There is another theory among some Republicans, that Rubio and Trump could actually help each other despite their differences. During the Florida presidential primary, Trump won 66 of the state's 67 counties --- and Rubio won the other, his home county of Miami-Dade.

"Ultimately, I think there are voters that Donald Trump is bringing to the table that wouldn't necessarily have come out if it wasn't for Trump that will benefit Rubio and vice versa," said Joe Gruters, co-chairman of Trump's campaign in Florida. "In Miami-Dade, Southeast Florida, I think Rubio's going to do better and help the Trump team overall."
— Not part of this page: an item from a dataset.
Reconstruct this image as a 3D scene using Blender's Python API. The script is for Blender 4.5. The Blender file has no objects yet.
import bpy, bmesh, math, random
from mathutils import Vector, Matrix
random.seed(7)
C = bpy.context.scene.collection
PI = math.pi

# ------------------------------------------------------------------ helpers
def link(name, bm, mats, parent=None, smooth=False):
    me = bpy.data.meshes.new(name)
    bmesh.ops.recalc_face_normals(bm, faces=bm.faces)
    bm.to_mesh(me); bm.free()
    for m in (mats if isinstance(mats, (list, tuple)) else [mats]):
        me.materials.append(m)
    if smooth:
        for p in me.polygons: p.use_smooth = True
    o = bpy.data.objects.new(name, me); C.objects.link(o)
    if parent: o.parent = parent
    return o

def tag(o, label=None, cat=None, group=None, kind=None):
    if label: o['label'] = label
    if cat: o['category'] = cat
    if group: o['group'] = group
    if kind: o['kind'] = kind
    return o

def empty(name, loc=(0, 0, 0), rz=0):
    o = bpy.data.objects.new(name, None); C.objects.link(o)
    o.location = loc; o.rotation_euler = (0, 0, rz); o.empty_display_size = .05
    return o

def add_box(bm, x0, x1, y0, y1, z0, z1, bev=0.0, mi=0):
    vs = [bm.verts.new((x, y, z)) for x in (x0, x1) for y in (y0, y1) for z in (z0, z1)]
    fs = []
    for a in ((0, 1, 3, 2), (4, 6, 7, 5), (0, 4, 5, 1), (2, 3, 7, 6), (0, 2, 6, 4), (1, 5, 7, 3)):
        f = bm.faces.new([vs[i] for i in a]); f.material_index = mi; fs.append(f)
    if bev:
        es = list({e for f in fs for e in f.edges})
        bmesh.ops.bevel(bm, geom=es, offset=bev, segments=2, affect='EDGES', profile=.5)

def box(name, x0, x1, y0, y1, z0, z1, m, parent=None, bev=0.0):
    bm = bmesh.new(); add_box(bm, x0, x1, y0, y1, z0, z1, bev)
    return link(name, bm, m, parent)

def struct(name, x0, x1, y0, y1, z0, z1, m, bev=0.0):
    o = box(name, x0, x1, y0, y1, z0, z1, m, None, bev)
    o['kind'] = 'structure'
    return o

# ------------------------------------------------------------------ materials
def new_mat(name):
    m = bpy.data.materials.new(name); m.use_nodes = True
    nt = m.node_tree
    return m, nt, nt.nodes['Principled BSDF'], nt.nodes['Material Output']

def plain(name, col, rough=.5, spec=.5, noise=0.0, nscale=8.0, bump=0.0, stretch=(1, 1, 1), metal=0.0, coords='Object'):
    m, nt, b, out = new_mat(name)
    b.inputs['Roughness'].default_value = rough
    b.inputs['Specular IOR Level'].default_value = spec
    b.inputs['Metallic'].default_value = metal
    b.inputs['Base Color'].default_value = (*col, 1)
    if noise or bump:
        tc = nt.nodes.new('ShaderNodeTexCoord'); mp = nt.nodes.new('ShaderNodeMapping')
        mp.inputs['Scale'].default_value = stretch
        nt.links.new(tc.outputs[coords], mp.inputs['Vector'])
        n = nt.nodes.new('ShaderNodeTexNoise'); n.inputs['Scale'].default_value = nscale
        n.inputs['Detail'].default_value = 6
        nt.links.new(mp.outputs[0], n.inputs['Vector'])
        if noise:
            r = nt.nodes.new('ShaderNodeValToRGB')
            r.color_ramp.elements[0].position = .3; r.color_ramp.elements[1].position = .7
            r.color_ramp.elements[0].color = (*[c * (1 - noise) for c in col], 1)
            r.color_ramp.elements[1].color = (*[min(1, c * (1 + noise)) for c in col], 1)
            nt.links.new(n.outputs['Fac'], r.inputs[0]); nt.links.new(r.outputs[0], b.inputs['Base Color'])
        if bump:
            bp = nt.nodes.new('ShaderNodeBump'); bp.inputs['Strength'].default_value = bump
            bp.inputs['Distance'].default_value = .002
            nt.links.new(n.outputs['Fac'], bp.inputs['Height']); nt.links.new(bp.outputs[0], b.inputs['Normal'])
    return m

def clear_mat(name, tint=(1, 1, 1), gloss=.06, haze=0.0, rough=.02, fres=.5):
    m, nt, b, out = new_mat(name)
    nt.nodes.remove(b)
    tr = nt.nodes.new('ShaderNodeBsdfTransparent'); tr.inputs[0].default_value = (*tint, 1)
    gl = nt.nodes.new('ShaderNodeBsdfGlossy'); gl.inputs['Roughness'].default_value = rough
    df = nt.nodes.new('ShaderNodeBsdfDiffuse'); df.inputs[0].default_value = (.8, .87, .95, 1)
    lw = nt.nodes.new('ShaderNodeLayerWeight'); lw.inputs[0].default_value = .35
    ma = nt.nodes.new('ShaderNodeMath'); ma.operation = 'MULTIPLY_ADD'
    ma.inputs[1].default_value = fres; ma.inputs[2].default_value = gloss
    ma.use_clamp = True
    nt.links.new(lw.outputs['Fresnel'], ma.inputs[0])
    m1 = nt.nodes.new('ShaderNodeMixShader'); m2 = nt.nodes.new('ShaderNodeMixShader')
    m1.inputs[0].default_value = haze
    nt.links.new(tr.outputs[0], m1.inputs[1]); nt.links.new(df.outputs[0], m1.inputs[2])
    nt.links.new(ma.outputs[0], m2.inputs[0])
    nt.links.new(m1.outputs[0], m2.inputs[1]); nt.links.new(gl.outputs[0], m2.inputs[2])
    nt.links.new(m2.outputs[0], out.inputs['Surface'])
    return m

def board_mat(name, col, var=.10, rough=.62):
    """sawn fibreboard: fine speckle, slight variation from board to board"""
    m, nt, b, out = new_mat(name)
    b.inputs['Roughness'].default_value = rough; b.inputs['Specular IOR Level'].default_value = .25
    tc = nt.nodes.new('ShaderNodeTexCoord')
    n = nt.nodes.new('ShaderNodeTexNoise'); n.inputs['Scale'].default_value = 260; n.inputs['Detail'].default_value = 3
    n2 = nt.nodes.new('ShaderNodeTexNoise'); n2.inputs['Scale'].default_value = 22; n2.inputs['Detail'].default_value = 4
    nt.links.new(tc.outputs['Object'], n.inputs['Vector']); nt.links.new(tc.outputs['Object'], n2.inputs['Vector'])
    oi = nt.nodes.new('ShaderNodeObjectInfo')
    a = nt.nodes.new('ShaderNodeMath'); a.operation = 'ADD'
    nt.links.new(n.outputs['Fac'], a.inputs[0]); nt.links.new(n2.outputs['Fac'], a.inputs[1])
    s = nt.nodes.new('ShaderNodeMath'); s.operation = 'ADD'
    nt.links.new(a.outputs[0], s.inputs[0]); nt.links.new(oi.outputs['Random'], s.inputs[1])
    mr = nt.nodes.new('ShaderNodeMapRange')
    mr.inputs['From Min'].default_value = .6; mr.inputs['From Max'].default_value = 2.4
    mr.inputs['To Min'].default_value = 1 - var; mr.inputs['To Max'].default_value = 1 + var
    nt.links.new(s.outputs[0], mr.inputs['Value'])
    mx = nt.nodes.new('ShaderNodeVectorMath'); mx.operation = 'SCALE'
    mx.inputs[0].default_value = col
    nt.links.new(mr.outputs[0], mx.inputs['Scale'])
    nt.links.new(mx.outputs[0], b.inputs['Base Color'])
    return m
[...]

And while Rubio dodges talk of another presidential bid in 2020 or 2024, some of his supporters are certain he will take another shot at the Oval Office. Particularly if Trump fails, he could once again be seen as the remedy for a party whose demographic problems are only going to get worse as the country continues to grow more diverse.

"He connects with young voters like I've never seen any Republican ever do," said Rick Lacey, vice chairman of the Brevard County GOP, who voted for Rubio in the presidential primary. "He connects with Latino voters better than any Republican I've ever seen."

Others urge caution. Including a man who looked at Rubio years ago and saw a state representative looking to take the next step and saw even bigger things in the future.

"Everybody wants to get ahead when it comes to Marco because they see so much potential. ... Just leave him alone," Arza said. "Let him be a U.S. senator."